Sekizinci: Ortalama gelir tuzağı. Kişi başı düşen ortalama milli gelir, toplumdaki servet dağılımının sabit bir ölçüsü olarak kabul görüyor. Çoğu ülkede bu veriler sağlıklı değil. Yazara göre toplumsal gelir adaletinin sağlanabilmesi ve makul bir ortalama gelir seviyesinin yakalanması için insan sermayesine olan yatırımlar artırılmalı, eğitim niteliği iyileştirilmeli, adalet mekanizması politikanın boyunduruğundan kurtarılmalı, fikirsel mülkiyet korunmalı ve bürokratik engeller ortadan kaldırılmalı.   

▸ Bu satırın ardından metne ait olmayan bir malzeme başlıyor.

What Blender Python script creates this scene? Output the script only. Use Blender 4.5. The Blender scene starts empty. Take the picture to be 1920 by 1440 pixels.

Yazar dokuzuncu ve onuncu zorlukları ise ‘siyasi engeller 1’ ve ‘siyasi engeller 2’ olarak adlandırıyor. Bahsi geçen sorunların tümünün doğru yasaların oluşturulması, yasalara uyulması ve hükümetin olması gibi çalışması durumunda çözülebileceğini düşünüyor. Politikacıların kişisel ya da hizipsel çıkarlarını öne çıkarması halinde ise bu sorunların çözüm bulma şansı yok. Yazar bu konuyla ilgili birçok örnek veriyor. Bu örnekler arasında İtalya dikkat çekiyor. Yetmiş yıl içinde İtalya’da 41 başbakan ve 63 hükümet değişmiş. Lübnan’da cumhurbaşkanının bir türlü seçilememiş olmasının başkentte çöp sorununa yol açması da bir başka örnek olarak gösterilmiş. Japonya’da geçmişteki keskin siyasi kutuplaşma da kalkınmanın aksamasına neden olması nedeniyle hatırlatılıyor. Yukarıda bahsettiklerimiz kitabın içeriğine dair bir fikir edinilebilmesi içindir. Kitabın tamamı okunmayı hak etmektedir.